After a couple months with Juan in jail, his girlfriend reminded him he had been at the Dodger game that night with his daughter. She was even willing to produce the ticket stubs, and Juan was willing to take a lie-detector test, but prosecutors refused. According to Melnik:
I told him. ‘I’m gonna get you outta here.’… I gotta find the Holy Grail of Juan’s defense. I need to place my client at Dodger Stadium on that night. Juan remembered they may have been filming something there that day….We were in for an enormous fight. They prosecutor they had assigned to the case had never lost. She liked to pick off people with the death penalty. I looked at tape after tape.
Finally, after months, Juan recalled that a TV show had been filming at the stadium the night of the game. He didn’t remember the name of the show—and later confessed that at the time, he’d never heard of Curb Your Enthusiasm—but he did remember hearing that Super Dave Osborne, whose real name is Bob Einstein and played the character Marty Funkhouser on Curb, was somehow involved in the filming.
Melnik, who had pored over countless hours of stadium surveillance footage but couldn’t find anything that was clear enough to identify Juan, contacted HBO and asked if he could review their outtakes for the show. They agreed.
According to Curb creator and star Larry David:
The episode was that I picked up a hooker in the car pool lane and took her to Dodger Stadium….We shot in two sections in Dodger Stadium….[Letting them review the tapes] sounded very cool because my life is so lacking in anything interesting….It did seem like kind of a lame story, but I told the lawyer, ‘Go ahead, go crazy.
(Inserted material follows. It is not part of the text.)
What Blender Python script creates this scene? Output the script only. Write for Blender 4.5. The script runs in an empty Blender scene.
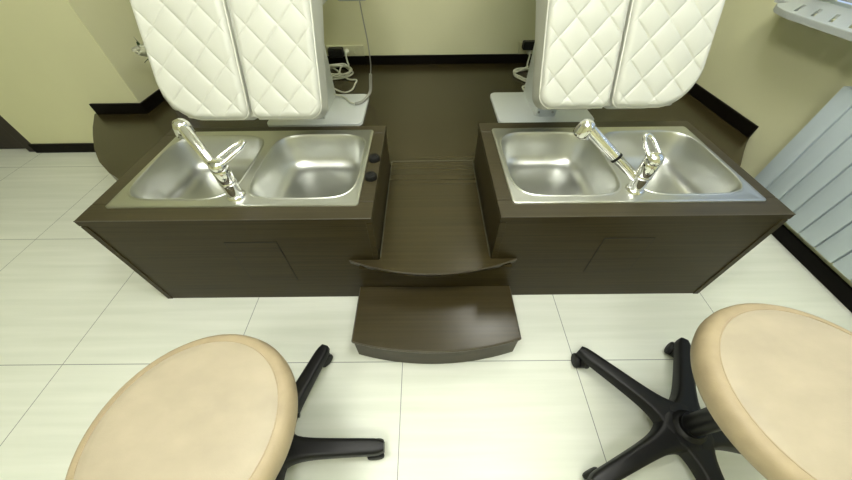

Look at anything you want.’ And we hooked him up with everything from the stadium, all the footage we shot that night….I’m there for maybe five minutes, and the lawyer screams out, ‘There he is!’…We couldn’t believe it. We rewound the tape, and just as I’m walking up the aisle in one shot, this guy is sitting right there. And then there was another shot where he was standing up.
However, since the tapes were time-stamped and located Juan at the stadium around 9PM and the murder didn’t occur until around 10:30, the prosecutor wouldn’t budge. She argued that there was plenty of time for Juan to leave the stadium and drive the 20 miles to commit the slaying.
But finally, Melnik was able to locate a phone call between Juan and his girlfriend that pinged right near Dodger Stadium at a time where it would have been physically impossible for Juan to reach the crime scene in time to commit the murder.
Upon hearing all the evidence, the judge in the case dismissed all the charges and Juan was a free man.
The City of Los Angeles Settles With Juan
Juan filed a lawsuit against the City of Los Angeles for police misconduct and was awarded $320,000 for false imprisonment.
And although it later was revealed that the two police who investigated Juan and named him as the shooter had framed him—and that amazingly, one of them is still employed as a cop—Juan says he forgives them:
You know, hate is, no one should walk around with hate in them. That’s poison in our bodies that, you know, it doesn’t hurt the person you hate, it hurts yourself, and it eats away at your soul.
A few years after the settlement, Neflix produced a short documentary about Juan’s case titled Long Shot It notes that if Juan had merely gone home that night and hadn’t attended the game and been filmed by HBO, he might be on Death Row right now.